Photographs of teens from Andover and Lawrence hang in their life-size glory beside teens from Detroit, Orlando, San Francisco and New York at Phillips Academy's Addison Gallery of American Art.

You can't tell which teens come from Andover and which come from Detroit -- and that's the point.

In "Class Pictures: Photographs by Dawoud Bey," the New York photographer wants to play with viewers' notion of class -- both socioeconomic class and the literal schoolroom itself.

Bey, a former artist-in-residence at Phillips, started shooting teens exclusively during his time in Andover 15 years ago. His first focus was the African-American community, but at Phillips, he expanded his scope.

"It really grew to be about how images are used to stereotype people and how they can be used to turn those stereotypes around," said Julie Bernson, director of education at the Addison.

This latest show represents the last five years of his work photographing kids from all parts of the ethnic and economic spectrum. He shot students in their classrooms, in poses that seem natural.

"You don't have any sense of which students go to which school, and what their background is," said Bernson. "For the most part, they just look like high school students."

Bey shot the local portraits for this show in 2005, as part of a second artist-in-residence program at the school.

These 40-by-30-inch photographs in the exhibit are accompanied by statements from the students about themselves and the challenges they face. In some sense, the show is a little like a yearbook gallery. It's arresting because of the voice it gives teens about all the problems facing them: pregnancy, bullying, self-esteem and identity.

"There is an incredible intensity," said Bernson. "There is also a relaxed feeling about it.
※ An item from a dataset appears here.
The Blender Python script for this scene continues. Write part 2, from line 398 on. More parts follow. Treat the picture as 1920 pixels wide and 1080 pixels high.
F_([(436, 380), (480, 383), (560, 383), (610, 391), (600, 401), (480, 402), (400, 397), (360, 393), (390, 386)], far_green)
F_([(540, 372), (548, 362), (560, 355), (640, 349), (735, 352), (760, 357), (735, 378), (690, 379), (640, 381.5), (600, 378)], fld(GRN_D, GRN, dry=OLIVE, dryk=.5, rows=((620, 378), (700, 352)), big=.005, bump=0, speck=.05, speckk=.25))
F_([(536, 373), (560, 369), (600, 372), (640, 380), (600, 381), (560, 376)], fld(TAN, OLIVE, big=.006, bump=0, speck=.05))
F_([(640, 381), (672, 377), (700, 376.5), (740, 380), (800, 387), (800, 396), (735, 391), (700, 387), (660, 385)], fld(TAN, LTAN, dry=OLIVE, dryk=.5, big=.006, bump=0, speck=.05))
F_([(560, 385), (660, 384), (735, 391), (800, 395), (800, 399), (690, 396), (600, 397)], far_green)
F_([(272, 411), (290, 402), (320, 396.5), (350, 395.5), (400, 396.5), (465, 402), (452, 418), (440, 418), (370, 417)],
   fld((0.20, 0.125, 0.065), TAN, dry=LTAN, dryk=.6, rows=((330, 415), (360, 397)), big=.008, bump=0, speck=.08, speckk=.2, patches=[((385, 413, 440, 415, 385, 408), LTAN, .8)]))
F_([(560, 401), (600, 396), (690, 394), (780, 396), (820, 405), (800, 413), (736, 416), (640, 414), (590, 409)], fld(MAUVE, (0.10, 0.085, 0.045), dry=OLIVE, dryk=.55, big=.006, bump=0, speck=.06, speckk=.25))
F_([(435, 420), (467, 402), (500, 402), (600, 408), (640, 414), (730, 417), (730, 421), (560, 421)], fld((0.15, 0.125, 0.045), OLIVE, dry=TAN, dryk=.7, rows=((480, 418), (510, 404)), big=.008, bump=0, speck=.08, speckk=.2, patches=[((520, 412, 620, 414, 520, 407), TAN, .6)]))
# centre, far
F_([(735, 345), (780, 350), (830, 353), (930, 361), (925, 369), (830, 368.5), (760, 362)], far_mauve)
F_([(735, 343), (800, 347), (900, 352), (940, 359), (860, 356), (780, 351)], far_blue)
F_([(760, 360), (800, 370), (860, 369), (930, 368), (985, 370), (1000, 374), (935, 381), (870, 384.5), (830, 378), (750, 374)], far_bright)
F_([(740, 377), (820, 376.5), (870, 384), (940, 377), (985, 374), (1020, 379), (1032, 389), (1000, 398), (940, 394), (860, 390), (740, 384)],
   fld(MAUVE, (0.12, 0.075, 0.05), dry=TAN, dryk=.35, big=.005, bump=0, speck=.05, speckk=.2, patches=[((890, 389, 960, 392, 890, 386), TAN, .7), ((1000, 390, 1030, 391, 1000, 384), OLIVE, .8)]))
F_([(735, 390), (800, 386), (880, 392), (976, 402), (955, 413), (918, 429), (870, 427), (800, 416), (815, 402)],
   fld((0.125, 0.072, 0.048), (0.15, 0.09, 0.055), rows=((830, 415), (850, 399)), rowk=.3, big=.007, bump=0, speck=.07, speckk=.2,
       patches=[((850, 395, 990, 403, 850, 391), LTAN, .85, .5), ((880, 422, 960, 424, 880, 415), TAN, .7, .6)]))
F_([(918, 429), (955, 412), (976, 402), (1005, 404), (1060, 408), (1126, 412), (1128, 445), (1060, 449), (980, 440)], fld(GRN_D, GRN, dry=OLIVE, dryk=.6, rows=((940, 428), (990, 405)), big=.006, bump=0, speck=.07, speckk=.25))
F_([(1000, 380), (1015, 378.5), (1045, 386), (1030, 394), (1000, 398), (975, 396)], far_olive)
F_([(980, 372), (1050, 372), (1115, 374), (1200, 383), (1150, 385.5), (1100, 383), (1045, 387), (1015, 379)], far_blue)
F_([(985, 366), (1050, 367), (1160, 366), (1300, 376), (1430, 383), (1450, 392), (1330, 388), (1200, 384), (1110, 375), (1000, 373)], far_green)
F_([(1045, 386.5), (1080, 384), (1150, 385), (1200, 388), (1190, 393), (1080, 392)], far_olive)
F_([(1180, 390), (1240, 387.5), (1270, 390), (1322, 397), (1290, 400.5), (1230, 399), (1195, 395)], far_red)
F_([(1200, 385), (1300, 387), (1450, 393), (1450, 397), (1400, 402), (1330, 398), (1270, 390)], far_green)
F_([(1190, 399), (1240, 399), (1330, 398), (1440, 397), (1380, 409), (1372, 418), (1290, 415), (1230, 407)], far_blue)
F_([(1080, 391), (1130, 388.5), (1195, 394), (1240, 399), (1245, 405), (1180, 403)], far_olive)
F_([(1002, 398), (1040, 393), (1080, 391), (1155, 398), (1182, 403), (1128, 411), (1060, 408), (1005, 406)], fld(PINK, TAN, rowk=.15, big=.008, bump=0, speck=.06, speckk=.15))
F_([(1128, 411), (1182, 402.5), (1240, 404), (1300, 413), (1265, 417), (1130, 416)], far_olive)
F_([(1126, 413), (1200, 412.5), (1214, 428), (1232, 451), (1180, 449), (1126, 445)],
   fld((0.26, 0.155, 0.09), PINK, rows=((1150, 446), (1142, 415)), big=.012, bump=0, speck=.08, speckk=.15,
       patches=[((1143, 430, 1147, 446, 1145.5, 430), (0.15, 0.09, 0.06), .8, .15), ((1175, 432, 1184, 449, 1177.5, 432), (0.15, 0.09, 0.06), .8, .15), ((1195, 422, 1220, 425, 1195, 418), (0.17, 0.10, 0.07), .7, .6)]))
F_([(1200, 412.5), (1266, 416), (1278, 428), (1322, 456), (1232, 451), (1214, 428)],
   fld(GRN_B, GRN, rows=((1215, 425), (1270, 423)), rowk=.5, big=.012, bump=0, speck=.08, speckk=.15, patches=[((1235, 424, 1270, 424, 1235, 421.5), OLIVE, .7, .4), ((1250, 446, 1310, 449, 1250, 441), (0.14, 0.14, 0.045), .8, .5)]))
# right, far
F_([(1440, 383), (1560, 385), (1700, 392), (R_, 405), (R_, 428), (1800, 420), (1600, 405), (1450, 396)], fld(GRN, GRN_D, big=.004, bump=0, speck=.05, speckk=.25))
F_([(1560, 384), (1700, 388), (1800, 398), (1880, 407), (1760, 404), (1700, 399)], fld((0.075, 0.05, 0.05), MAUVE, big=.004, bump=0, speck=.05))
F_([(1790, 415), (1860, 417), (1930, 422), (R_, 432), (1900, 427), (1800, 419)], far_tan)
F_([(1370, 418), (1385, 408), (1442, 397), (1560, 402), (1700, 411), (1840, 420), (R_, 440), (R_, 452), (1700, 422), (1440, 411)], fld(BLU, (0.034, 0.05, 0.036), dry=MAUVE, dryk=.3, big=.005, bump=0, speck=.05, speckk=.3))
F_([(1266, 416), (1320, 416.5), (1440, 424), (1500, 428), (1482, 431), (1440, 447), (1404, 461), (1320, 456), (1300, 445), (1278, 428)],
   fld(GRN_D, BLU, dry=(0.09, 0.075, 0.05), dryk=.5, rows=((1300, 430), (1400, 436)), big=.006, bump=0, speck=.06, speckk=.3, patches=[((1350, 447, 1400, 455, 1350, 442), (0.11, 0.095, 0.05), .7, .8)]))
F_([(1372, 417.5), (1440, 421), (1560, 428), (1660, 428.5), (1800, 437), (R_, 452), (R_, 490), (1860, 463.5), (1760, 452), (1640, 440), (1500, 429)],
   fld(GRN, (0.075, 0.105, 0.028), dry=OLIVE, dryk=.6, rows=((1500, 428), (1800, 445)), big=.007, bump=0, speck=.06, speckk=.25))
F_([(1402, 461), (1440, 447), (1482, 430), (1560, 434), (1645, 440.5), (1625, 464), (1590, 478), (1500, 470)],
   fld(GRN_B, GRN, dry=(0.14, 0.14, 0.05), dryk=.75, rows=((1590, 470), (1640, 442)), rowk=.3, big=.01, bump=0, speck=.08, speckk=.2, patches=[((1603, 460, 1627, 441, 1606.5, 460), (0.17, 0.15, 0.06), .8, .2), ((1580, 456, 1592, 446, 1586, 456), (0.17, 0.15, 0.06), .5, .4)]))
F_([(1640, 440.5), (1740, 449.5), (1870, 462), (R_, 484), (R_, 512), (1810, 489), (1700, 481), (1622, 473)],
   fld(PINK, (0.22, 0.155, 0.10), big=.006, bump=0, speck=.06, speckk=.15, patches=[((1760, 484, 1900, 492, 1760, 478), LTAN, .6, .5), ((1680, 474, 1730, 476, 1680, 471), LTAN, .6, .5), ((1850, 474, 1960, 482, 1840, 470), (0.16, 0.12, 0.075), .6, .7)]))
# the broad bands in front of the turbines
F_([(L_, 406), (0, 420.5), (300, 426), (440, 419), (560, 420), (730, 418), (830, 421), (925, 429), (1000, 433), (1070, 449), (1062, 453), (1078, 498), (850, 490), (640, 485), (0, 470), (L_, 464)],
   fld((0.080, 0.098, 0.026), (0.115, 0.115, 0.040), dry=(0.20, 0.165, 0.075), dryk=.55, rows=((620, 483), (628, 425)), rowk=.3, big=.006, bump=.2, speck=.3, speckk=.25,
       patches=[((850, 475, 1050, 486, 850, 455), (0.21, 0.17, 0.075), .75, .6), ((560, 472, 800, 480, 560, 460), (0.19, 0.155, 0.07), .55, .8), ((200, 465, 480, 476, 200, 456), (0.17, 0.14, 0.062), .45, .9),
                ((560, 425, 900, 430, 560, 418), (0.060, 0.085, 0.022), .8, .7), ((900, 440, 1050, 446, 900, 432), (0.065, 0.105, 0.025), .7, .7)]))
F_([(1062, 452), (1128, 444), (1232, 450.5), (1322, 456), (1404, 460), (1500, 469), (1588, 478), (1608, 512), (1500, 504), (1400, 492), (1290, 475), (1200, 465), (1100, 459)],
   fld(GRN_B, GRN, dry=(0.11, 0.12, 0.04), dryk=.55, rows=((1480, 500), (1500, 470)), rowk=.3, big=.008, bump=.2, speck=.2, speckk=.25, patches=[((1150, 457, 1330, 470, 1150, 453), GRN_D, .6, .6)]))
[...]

They are being themselves."

After Phillips, "Class Pictures" will travel to other galleries around the country.

"Class Pictures" is one of four exhibits on display at the Addison. Others are "Ipswich Days: Arthur Wesley Down and His Hometown," "Angela Lorenz: The Artist Book as Volume of Knowledge" and "The Discerning Eye: Five Perspectives on the Addison Collection."

"It's amazing how the shows come to be here at the same time," said Bernson, adding that the common element is the connection between word and image. "It's some planning and some serendipity."



If you go

What: "Class Pictures: Photographs by Dawoud Bey"

When: Now through Dec. 30

Where: Addison Gallery of American Art, Phillips Academy, off Chapel Avenue

Admission: Free

Special event: "A Dialogue on Photographic Representation" with Dawoud Bey, photographer Carrie Mae Weems and Addison curator Allison Kemmerer, Saturday, Sept. 29, 2 p.m.